March 1, 2009 — St. John artist Livy Hitchcock, like many of her peers, takes her inspiration from the island's natural beauty.
"I really love the water, the flowers, the sugarbirds," she says. "I love the light and dark shadows."
You'll find her a couple of days a week at Turtle Bay Beach as Caneel Bay Resort's artist in residence.
She paints in pastels, a switch she made years ago after working in watercolors.
"I started putting pastels on watercolors to make it better," she says. "I said 'forget the watercolors.'"
While St. John inspires her landscapes, people inspire her portraits, the genre she likes the most.

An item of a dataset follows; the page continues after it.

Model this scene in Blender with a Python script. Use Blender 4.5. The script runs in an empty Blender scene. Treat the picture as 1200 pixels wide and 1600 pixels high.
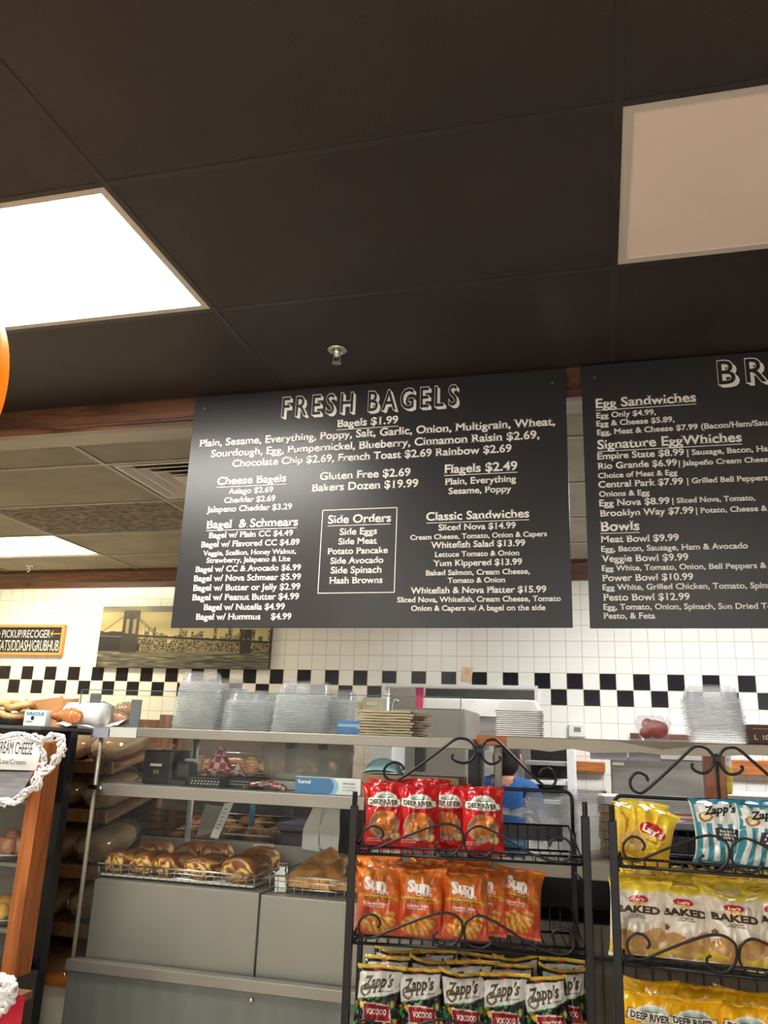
import bpy, bmesh, math, random
import numpy as np
from mathutils import Vector, Matrix

random.seed(7)
PI = math.pi
scene = bpy.context.scene
COL = scene.collection

# ------------------------------------------------------------------ camera, world, exposure
CAM = np.array([0.0, 0.0, 1.32])
FPX = 1263.95
YAW, PITCH, ROLL = 0.262445805, 0.281751659, 0.0372552477


def cam_axes():
    cy, sy = math.cos(YAW), math.sin(YAW)
    cp, sp = math.cos(PITCH), math.sin(PITCH)
    cr, sr = math.cos(ROLL), math.sin(ROLL)
    fwd = np.array([-sy * cp, cy * cp, sp])
    r0 = np.array([cy, sy, 0.0])
    u0 = np.cross(r0, fwd)
    return cr * r0 + sr * u0, -sr * r0 + cr * u0, fwd


CR, CU, CF = cam_axes()
cam_data = bpy.data.cameras.new('camera')
cam = bpy.data.objects.new('camera', cam_data)
COL.objects.link(cam)
cam_data.sensor_fit = 'VERTICAL'
cam_data.sensor_height = 36.0
cam_data.lens = FPX / 1600.0 * 36.0
cam_data.clip_start = 0.02
cam.matrix_world = Matrix(((CR[0], CU[0], -CF[0], CAM[0]), (CR[1], CU[1], -CF[1], CAM[1]), (CR[2], CU[2], -CF[2], CAM[2]), (0, 0, 0, 1)))
scene.camera = cam

world = bpy.data.worlds.new('world')
scene.world = world
world.use_nodes = True
WORLD_STRENGTH = 1.0
world.node_tree.nodes['Background'].inputs[0].default_value = (1.0, 0.96, 0.93, 1)
world.node_tree.nodes['Background'].inputs[1].default_value = WORLD_STRENGTH

FRONT_LAMP = 10.5      # lit ceiling panels of the shop, the seen one and the added rear ones
BACK_LAMP = 9.5       # lit ceiling panels of the kitchen, and the lamp added beyond it
scene.view_settings.view_transform = 'Standard'
scene.view_settings.look = 'None'
scene.view_settings.gamma = 1.0
scene.view_settings.use_curve_mapping = False
scene.view_settings.exposure = 1.35
scene.cycles.max_bounces = 10
scene.cycles.diffuse_bounces = 4
scene.cycles.glossy_bounces = 4
scene.cycles.transmission_bounces = 6
scene.cycles.transparent_max_bounces = 48
scene.cycles.caustics_reflective = False
scene.cycles.caustics_refractive = False
scene.cycles.sample_clamp_indirect = 4.0
scene.cycles.use_denoising = True


def ray(px, py):
    return CF + CR * (px - 600) / FPX - CU * (py - 800) / FPX


def W(px, py, Y):
    """point on the plane y = Y seen at this place of the photograph"""
    d = ray(px, py)
    return CAM + d * (Y / d[1])


def WZ(px, py, Z):
    d = ray(px, py)
    return CAM + d * ((Z - CAM[2]) / d[2])


# ------------------------------------------------------------------ mesh helpers
class MB:
    def __init__(s):
        s.v, s.f, s.m = [], [], []

    def add(s, verts, faces, mi=0):
        o = len(s.v)
        s.v.extend([tuple(float(c) for c in p) for p in verts])
        s.f.extend([tuple(i + o for i in f) for f in faces])
        s.m.extend([mi] * len(faces))
        return s

    def box(s, x0, x1, y0, y1, z0, z1, mi=0, bev=0.0):
        if x1 < x0: x0, x1 = x1, x0
        if y1 < y0: y0, y1 = y1, y0
        if z1 < z0: z0, z1 = z1, z0
        if bev <= 0:
            v = [(x, y, z) for z in (z0, z1) for y in (y0, y1) for x in (x0, x1)]
            return s.add(v, [(0, 2, 3, 1), (4, 5, 7, 6), (0, 1, 5, 4), (2, 6, 7, 3), (0, 4, 6, 2), (1, 3, 7, 5)], mi)
        bm = bmesh.new()
        bmesh.ops.create_cube(bm, size=1.0)
        for q in bm.verts:
            q.co = Vector(((x0 + x1) / 2 + q.co.x * (x1 - x0), (y0 + y1) / 2 + q.co.y * (y1 - y0), (z0 + z1) / 2 + q.co.z * (z1 - z0)))
        bmesh.ops.bevel(bm, geom=bm.edges[:], offset=min(bev, .45 * min(x1 - x0, y1 - y0, z1 - z0)), segments=2, affect='EDGES', profile=.5)
        s.addbm(bm, mi)
        return s

    def addbm(s, bm, mi=0):
        bm.verts.index_update()
        s.add([q.co for q in bm.verts], [[q.index for q in f.verts] for f in bm.faces], mi)
        bm.free()
        return s

    def tube(s, pts, r, n=8, mi=0, closed=False, cap=True):
        P = [Vector(tuple(p)) for p in pts]
        N = len(P)
        R = r if hasattr(r, '__len__') else [r] * N
        T = []
        for i in range(N):
            a = P[(i - 1) % N] if (closed or i > 0) else P[i]
            b = P[(i + 1) % N] if (closed or i < N - 1) else P[i]
            t = (b - a)
            T.append(t.normalized() if t.length > 1e-9 else Vector((0, 0, 1)))
        up = Vector((0, 0, 1)) if abs(T[0].z) < .9 else Vector((1, 0, 0))
        nrm = T[0].cross(up).normalized()
        verts = []
        for i in range(N):
            nrm = (nrm - T[i] * nrm.dot(T[i]))
            nrm = nrm.normalized() if nrm.length > 1e-9 else T[i].orthogonal().normalized()
            b = T[i].cross(nrm)
            for k in range(n):
                a = 2 * PI * k / n
                verts.append(P[i] + (nrm * math.cos(a) + b * math.sin(a)) * R[i])
        faces = []
        M = N if closed else N - 1
        for i in range(M):
            j = (i + 1) % N
            for k in range(n):
                l = (k + 1) % n
                faces.append((i * n + k, i * n + l, j * n + l, j * n + k))
        if cap and not closed:
            faces.append(tuple(range(n - 1, -1, -1)))
            faces.append(tuple((N - 1) * n + k for k in range(n)))
        return s.add(verts, faces, mi)

    def lathe(s, prof, n=24, c=(0, 0, 0), mi=0, sx=1, sy=1):
        verts = []
        for r, z in prof:
            for k in range(n):
                a = 2 * PI * k / n
                verts.append((c[0] + r * math.cos(a) * sx, c[1] + r * math.sin(a) * sy, c[2] + z))
        faces = []
        for i in range(len(prof) - 1):
            for k in range(n):
                l = (k + 1) % n
                faces.append((i * n + k, i * n + l, (i + 1) * n + l, (i + 1) * n + k))
        return s.add(verts, faces, mi)

    def grid(s, X, Y, Z, mi=0):
        h, w = X.shape
        verts = np.stack([X, Y, Z], -1).reshape(-1, 3)
        faces = [(i * w + j, i * w + j + 1, (i + 1) * w + j + 1, (i + 1) * w + j) for i in range(h - 1) for j in range(w - 1)]
        return s.add(verts, faces, mi)

    def ell(s, c, r, n=16, m=10, mi=0):
        prof = [(math.sin(PI * i / m), -math.cos(PI * i / m)) for i in range(m + 1)]
        o = MB().lathe([(max(a, 1e-4), b) for a, b in prof], n)
        return s.add([(c[0] + p[0] * r[0], c[1] + p[1] * r[1], c[2] + p[2] * r[2]) for p in o.v], o.f, mi)

    def prism(s, poly, y0, y1, mi=0):
        """polygon in x-z pulled along y"""
        n = len(poly)
        v = [(p[0], y0, p[1]) for p in poly] + [(p[0], y1, p[1]) for p in poly]
        f = [tuple(range(n)), tuple(range(2 * n - 1, n - 1, -1))] + [(i, (i + 1) % n + 0, (i + 1) % n + n, i + n)[::-1] for i in range(n)]
        return s.add(v, f, mi)

    def xf(s, M):
        s.v = [tuple(M @ Vector(p)) for p in s.v]
        return s

    def join(s, o, mi=None):
        k = len(s.v)
        s.v.extend(o.v)
        s.f.extend([tuple(i + k for i in f) for f in o.f])
        s.m.extend(o.m if mi is None else [mi] * len(o.f))
        return s


def mesh_of(name, mb, mats, smooth=False):
    me = bpy.data.meshes.new(name)
    me.from_pydata(mb.v, [], mb.f)
    for m in (mats if isinstance(mats, (list, tuple)) else [mats]):
        me.materials.append(m)
    me.polygons.foreach_set('material_index', mb.m)
    if smooth:
        me.polygons.foreach_set('use_smooth', [True] * len(mb.f))
    me.update()
    return me


def setp(o, label=None, cat=None, group=None, kind=None):
    if label: o['label'] = label
    if cat: o['category'] = cat
    if group: o['group'] = group
    if kind: o['kind'] = kind
    return o


def thing(name, label, cat, loc=(0, 0, 0), rotz=0.0, group=None, rot=None):
    o = bpy.data.objects.new(name, None)
    o.empty_display_size = .05
    COL.objects.link(o)
    o.location = tuple(float(c) for c in loc)
    o.rotation_euler = rot if rot else (0, 0, rotz)
    return setp(o, label, cat, group)


def root_off(o):
    v = Vector((0, 0, 0))
    while o is not None:
        v = v + o.location
        o = o.parent
    return v


def part(name, mb, mats, parent=None, smooth=False, local=False, label=None, kind=None):
    """world-space geometry (or parent-space with local=True) as one child mesh"""
    if parent is not None and not local:
        d = root_off(parent)
        mb.v = [(p[0] - d.x, p[1] - d.y, p[2] - d.z) for p in mb.v]
    o = bpy.data.objects.new(name, mesh_of(name, mb, mats, smooth))
    COL.objects.link(o)
    if parent is not None:
        o.parent = parent
    return setp(o, label=label, kind=kind)


def solo(name, mb, mats, label, cat, group=None, smooth=False, kind=None):
    """a thing that is one mesh; its origin goes to its base"""
    A = np.array(mb.v)
    lo, hi = A.min(0), A.max(0)
    c = np.array([(lo[0] + hi[0]) / 2, (lo[1] + hi[1]) / 2, lo[2]])
    mb.v = [tuple(p) for p in (A - c)]
    o = bpy.data.objects.new(name, mesh_of(name, mb, mats, smooth))
    COL.objects.link(o)
    o.location = tuple(c)
    return setp(o, label, cat, group, kind)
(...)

Hitchcock is nearing the end of a series on the students killed in the April 20, 1999, Columbine, Colo., high school shootings that left a dozen dead. With April 20 the10th anniversary of that tragedy, Hitchcock has two students left to paint.
"If it takes me even longer, it doesn't matter," she says.
The Columbine paintings are two portraits of the student — one as a child and one how they looked around the time they died.
"I made a story for each one," Hitchcock says. "It ended up being a celebration of life."
She has sent the completed portraits on to the families.
Locally, Hitchcock has done portraits of the late David Geiger, murdered in 2005 at his home in Grunwald. She has also painted a portrait of St. John resident Brook Gallup, who died in a car accident in 1999.
She moved to St. John in 2004, and she and her husband, Tom, bought Bajo El Sol Gallery at Mongoose Junction shopping center in 2005. The gallery exhibits her works as well as others. Her works are also on display at Gallery St. Thomas.
Hitchcock, 61, says she started drawing when she was 5. Born in Puerto Rico where her father was an Episcopal missionary, she lived in various locations in California before her family settled in Vermont. She went on to study fashion illustration at Lasell College in Auburndale, Mass.
She and her husband also spent two years as Peace Corps volunteers in the Philippines.
When she's not working as an artist in residence, Hitchcock still spends a bit of time at Bajo El Sol. And, of course, she loves it when her family comes to visit.
Daughter Michelle Turner, her husband, Drew Turner, and their 2-year-old daughter, Lillian Grace, stayed a few weeks in early February. Her son, David Hitchcock, was due to arrive in late February.
"He's coming the day my daughter leaves," she says.